REVIEW: Meow Meow’s The Red Shoes – Malthouse Theatre



Over the proscenium of the Royal Danish Theatre is the phrase “ei blot til lyst” which means “not just for pleasure”. Meow Meow’s shows, theatrical dreamscapes that are confronting and challenging, embrace this motto wholeheartedly. Theatre being a place to critique assumptions and classic narratives is at the centre of her “Hans Christian Anderson tortures little girls” trilogy: 2011’s The Little Match Girl, 2016’s The Little Mermaid and now in 2025’s The Red Shoes.

What I love about Meow Meow’s work is that though the works are dark, she doesn’t want to leave the audience without hope at the end. Reckoning with these old tales isn’t necessarily about discarding them, either. It’s about how we can read The Red Shoes now and find meaning in it that’s different than what Anderson intended. And she literalises this through arguments with the author and discussions with the audience, that are hilarious and generous and fully exposing to Meow Meow as a creative person.

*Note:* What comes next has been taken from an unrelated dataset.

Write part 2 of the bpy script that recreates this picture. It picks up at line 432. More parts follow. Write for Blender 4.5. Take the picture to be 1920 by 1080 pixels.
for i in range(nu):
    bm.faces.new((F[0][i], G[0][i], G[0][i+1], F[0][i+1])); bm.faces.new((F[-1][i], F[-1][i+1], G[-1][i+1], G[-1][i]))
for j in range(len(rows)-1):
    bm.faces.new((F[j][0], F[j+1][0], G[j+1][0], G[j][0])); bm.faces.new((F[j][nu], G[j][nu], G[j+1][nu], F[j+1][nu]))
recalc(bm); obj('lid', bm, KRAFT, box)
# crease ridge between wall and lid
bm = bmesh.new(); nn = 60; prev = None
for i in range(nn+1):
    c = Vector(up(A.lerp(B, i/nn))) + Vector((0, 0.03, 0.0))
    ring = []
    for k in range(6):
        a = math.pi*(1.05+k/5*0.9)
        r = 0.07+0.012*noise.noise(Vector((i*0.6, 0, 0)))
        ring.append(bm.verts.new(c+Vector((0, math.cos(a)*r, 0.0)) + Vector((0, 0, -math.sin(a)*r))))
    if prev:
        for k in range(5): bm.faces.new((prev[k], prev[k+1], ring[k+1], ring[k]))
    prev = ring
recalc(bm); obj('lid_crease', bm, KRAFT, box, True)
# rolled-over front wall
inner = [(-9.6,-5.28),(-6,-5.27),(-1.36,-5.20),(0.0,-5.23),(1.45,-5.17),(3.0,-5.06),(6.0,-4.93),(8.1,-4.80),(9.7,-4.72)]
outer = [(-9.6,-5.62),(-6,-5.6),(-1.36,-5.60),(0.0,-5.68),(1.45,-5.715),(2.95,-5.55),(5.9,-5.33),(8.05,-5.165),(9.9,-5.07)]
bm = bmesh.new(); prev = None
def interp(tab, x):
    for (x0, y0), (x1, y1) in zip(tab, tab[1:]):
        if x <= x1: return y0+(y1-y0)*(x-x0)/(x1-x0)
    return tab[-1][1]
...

One of the strongest threads through this show, in particular, is the question of how we are able to continue to make work and enjoy theatre while the world seems to be crumbling down around us. How, indeed, does cabaret continue to be made and sung under creeping authoritarianism across the world.

Meow Meow and director Kate Champion have created a rich, captivating and electrifying work that delves into the creative mind, picks apart a story we’re familiar with and finds ways to sing about the world that is both unsettling and uplifting. The onstage band opens the show with a choreographed dance of upright pianos, after which one of them drags Meow Meow out from backstage. “Round and Round” and “Why Why Why” sets the scene for a theatremaker and world-renowned chanteuse wrestling with the current era and her own creative struggles.

Dann Barber’s gorgeous set and costume design puts the performers inside an aged theatre, the musicians looking as if they have been pulled through time to be here. On one edge of the stage is a pile of junk, a fridge, several televisions. Meow Meow explains this is her mind at work and at one stage, an idea that is not fully-formed emerges from the fridge (Kane Breen) and slowly she shapes this figure into a fully-fleshed out part of the show.

Breen, an operatic tenor, goes through an extraordinary transformation on stage and once whole, we get to hear him sing so beautifully. But his work as an unformed fleshy mess is truly stunning; melting and rolling around in front of our eyes. The band (Mark Jones, Dan Witton and musical director/sound designer Jethro Woodward) are excellent supporting players, as well as being expert musicians.

Meow Meow takes us by the hand (sometimes pinching purses and mobility aids along the way) to deconstruct The Red Shoes, a story she has most difficulty with because Anderson makes dance a punishment, when she sees dance as so freeing. She delivers an incredible vocal performance throughout, delivering renditions of an eclectic array of songs like Fiona Apple’s “Not About Love” and Feist’s “A Commotion”, alongside standards like “You Are My Destiny” and “You Always Hurt the One You Love”.

I’ve seen Meow Meow (and her alter ego, Melissa Madden Gray) a lot over the years, but after each time I see her, I feel like we don’t see her enough. She works the world over, because her shows are so universal, especially these ones where she slowly pulls apart works that we have known since childhood. It’s a spiritual experience, watching Meow Meow sing and dance and argue with Hans Christian Anderson.

Meow Meow’s The Red Shoes is a hell of a way for Malthouse to close out their 2025 season. Don’t miss it.